Wednesday, February 27, 2013

Tom Ehrich to Staunch Catholic Traditionalists: "Sorry to Burst Your Bubble"




At Religion News Service, Tom Ehrich maintains that the bubble of "establishment Christianity" in America is now bursting, as people leave churches, buildings become empty, money can't be found to pay for things, and "many people discover that their primary religious interest had been sustaining the institution":


They hadn’t learned to rely on prayer, to see their lives as a mission for God, to make decisions in the world based on godly admonition, or to form sustainable spiritual relationships beyond bubble boundaries. 

And then Ehrich goes on to make this fascinating observation about those Catholics now hotly defending Pope Benedict and his legacy, and how they respond to any attempt of anyone, Catholic and non-Catholic alike, to assess his legacy soberly and honestly, particularly with an eye to admitting the damage the Catholic church has done to some folks under this papacy:

I recently wrote a column on Pope Benedict XVI’s surprise retirement. I lamented his eight years of leading the Roman Catholic Church backward. I lamented the church’s track record of supporting injustice in order to defend the institution. 
My column drew an immediate burst of rage from staunch Catholic traditionalists, who termed me “anti-Catholic” and a religious “bigot,” and therefore inherently wrong and unfit to write a column. 
Their vehemence was so over-the-top that I wondered if a bubble was being breached. They were rising to defend something that suddenly looked vulnerable, maybe even passing away. 
They wouldn’t see it that way, of course. In their eyes, the church is built on solid rock and will last forever. Those who deal in bubbles often see reality that way. Then the bubble bursts.

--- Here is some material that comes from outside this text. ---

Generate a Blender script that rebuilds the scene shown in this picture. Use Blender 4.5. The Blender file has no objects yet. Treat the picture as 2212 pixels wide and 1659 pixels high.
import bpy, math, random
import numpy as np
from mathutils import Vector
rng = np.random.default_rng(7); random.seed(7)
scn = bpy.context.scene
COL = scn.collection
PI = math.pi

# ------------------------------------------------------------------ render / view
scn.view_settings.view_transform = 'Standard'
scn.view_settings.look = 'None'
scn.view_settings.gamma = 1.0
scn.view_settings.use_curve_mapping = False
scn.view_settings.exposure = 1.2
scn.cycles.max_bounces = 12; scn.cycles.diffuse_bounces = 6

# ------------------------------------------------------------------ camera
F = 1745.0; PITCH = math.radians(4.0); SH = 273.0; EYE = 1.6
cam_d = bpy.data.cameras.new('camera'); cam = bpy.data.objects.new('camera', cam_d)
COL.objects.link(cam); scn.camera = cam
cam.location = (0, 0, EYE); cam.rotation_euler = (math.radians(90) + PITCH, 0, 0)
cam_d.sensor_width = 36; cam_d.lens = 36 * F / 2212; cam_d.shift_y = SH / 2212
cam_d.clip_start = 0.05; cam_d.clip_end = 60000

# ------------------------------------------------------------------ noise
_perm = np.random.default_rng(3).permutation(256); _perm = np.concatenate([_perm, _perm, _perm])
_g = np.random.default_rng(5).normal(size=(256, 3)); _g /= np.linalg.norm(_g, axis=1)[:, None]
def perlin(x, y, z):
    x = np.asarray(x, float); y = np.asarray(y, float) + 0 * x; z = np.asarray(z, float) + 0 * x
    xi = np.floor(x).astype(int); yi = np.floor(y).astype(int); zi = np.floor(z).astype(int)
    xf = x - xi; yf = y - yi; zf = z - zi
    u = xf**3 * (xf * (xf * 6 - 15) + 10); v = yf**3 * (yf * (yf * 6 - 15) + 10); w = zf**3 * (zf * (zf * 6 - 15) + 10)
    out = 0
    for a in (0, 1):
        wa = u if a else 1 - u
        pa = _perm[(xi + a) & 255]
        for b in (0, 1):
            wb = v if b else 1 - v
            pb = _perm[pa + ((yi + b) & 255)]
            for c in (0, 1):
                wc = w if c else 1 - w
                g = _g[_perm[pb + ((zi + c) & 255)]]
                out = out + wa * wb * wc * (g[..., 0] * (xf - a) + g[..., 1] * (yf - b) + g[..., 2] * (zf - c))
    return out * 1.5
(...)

I think there's a great deal of truth in what Ehrich says here: "Their vehemence was so over-the-top that I wondered if a bubble was being breached." From the minute the announcement of Benedict's resignation came down and his legacy began to be discussed on many Catholic blog sites, there has seemed to me to be an undercurrent of panic among his staunchest defenders. 

At one level, they have to know that the almost unprecedented decision of a pope to resign--of their pope to resign, since they're partisans and he has led their reactionary party in the church--is a game-changer that, by its very nature, indicates that Benedict didn't succeed in doing what they had hoped he'd do as pope. Spin as they will the decision to resign as a holy and humble decision, it's also, by Benedict's own admission, a statement of the conspicuous failure of his restorationist agenda.

And so the vehemence of many right-wing Catholics at this moment is vehemence fed by a deep sense that things may well be out of hand now--out of their hands . . . . And what to do with that vehemence now, after it has been brought into the very heart of the church by the last two popes, and made, for all intents and purposes, a badge of Catholic identity?

(Thanks to Jim McCrea for emailing this article to me and other friends.)